Fenerbahçe, Yücetürk'ten sonra o sezon felaketleri engelleyemedi. 5-1'lik Sakarya yenilgisi, kadro dışı kalan futbolcular, sorunun Yücetürk olmadığını kanıtlıyordu aslında. Sonraki sezon 103 gollü destansı bir şampiyonluk yaşayıp, dertli günleri unutsalar da 90'lar onlar için hiç iyi geçmedi. Dahası Galatasaray ve Beşiktaş, Alman ekolünden gelen isimlerle döneme damga vuracaktı. Üstelik Beşiktaş'ta büyük sansasyon yaratan Daum-Koch ikilisi, Yücetürk gibi Köln çıkışlıydı. Fenerbahçe, 90'larda fark yaratan Alman ekolü fırsatını belki de 10 yıl önce tepmişti. Üstelik 1996'daki şampiyonluğa kadar en umut verici futbolu da Holger Osieck döneminde sahaya koyacaklardı. Tesadüftür ki o da Köln Spor Akademisi çıkışlıydı. Yılmaz Yücetürk o dönem Hasan Özaydın başkanlığındaki takımın genel menajeri olarak Fenerbahçe çatısı altındaydı. Ama görev yine kısa sürdü.

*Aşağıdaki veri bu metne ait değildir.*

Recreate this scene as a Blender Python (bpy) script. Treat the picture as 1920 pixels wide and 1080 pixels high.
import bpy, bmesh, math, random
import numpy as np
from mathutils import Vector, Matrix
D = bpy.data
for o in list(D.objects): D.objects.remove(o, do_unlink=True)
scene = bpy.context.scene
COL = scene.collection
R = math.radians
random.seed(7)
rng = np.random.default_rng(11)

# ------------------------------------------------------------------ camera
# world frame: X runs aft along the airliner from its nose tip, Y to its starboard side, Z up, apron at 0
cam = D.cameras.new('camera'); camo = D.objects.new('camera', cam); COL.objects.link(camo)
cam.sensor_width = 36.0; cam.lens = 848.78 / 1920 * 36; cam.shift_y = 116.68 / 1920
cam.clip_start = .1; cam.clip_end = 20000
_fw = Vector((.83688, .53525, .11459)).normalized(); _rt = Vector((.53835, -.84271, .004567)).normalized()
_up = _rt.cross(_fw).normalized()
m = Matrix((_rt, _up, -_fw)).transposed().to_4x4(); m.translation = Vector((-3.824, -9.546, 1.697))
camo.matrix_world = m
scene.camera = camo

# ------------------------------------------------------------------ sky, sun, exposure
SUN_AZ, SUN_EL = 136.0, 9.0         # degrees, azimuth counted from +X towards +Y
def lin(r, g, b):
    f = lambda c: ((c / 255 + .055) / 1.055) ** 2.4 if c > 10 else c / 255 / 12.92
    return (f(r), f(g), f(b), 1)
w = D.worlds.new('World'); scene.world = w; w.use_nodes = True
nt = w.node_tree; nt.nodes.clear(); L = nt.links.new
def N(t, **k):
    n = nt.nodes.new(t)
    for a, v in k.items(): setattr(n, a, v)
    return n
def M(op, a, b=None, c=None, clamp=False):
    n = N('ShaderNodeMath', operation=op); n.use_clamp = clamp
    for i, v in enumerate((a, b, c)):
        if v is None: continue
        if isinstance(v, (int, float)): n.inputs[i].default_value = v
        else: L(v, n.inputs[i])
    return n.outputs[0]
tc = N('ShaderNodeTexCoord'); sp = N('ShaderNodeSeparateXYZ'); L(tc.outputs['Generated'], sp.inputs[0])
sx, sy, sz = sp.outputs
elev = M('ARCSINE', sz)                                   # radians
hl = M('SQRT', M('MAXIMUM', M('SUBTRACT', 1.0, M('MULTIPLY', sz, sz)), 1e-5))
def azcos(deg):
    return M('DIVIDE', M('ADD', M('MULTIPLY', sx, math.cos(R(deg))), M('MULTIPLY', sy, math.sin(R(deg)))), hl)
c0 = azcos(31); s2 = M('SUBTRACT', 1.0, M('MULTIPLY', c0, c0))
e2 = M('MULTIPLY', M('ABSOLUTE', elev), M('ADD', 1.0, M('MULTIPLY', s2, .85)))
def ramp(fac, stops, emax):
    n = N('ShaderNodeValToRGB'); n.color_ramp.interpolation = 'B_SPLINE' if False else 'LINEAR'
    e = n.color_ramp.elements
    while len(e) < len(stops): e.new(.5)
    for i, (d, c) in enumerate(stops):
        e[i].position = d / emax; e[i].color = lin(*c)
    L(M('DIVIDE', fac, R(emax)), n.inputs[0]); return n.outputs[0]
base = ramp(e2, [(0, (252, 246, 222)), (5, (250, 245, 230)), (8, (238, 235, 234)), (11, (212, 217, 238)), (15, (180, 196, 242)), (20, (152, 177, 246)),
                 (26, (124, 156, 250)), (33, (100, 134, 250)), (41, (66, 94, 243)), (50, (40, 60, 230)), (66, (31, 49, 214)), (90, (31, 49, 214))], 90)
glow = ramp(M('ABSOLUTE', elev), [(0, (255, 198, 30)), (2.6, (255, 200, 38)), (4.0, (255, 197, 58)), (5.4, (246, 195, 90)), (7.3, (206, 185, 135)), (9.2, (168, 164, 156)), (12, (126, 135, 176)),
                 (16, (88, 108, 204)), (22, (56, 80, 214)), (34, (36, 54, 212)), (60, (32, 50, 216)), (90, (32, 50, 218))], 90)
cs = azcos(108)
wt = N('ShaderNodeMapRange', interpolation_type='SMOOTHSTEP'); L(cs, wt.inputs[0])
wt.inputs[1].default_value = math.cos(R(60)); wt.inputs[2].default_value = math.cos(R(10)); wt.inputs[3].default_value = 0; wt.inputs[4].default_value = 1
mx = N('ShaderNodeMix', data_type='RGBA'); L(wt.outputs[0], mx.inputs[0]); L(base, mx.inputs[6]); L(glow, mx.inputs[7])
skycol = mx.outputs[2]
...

Mustafa Kemal Ulusu yine de dostu Yücetürk'ün iyi bir antrenörden çok iyi bir eğitimci olduğu konusunda ısrarcı. Antrenörlük tercihine hep karşı çıktığını söylüyor ve ekliyor: "Türk futbolunun bozuk düzeni içinde teknik direktör olarak çalışabilmesi imkânsızdı!" Öğrencilerinden Ertuğrul Sağlam da organizasyon tarafından bakıyor. Ülke futbolunun bir fırsat kaçırdığı görüşünde:

"Modern futbolun ve modern futbol organizasyonunun Türkiye'yle tanışmasıdır Yılmaz Hoca. Türk futbolu Yılmaz Yücetürk'ten çok az faydalandı. O, Türk futbolu için kayıp bir isimdir." Murat Mert ise aile dostu oldukları Yücetürk'ün, babası Adem Mert'e söyledikleriyle noktayı koyuyor: "Fenerbahçe'de yapmak istediklerimin hiçbirini yapamadım, müsaade etmediler. Eğer yapabilseydim, çok özel bir takım olacaktık. Hep içimde ukdedir."

*****Laktik asit degerinin belirlediği bir parametre. Belirlenen sınırın altında veya üstünde olmasına göre kasların aerop (oksijen) ya da anaerop (oksijensiz) egzersiz dayanıklılığını gösterir.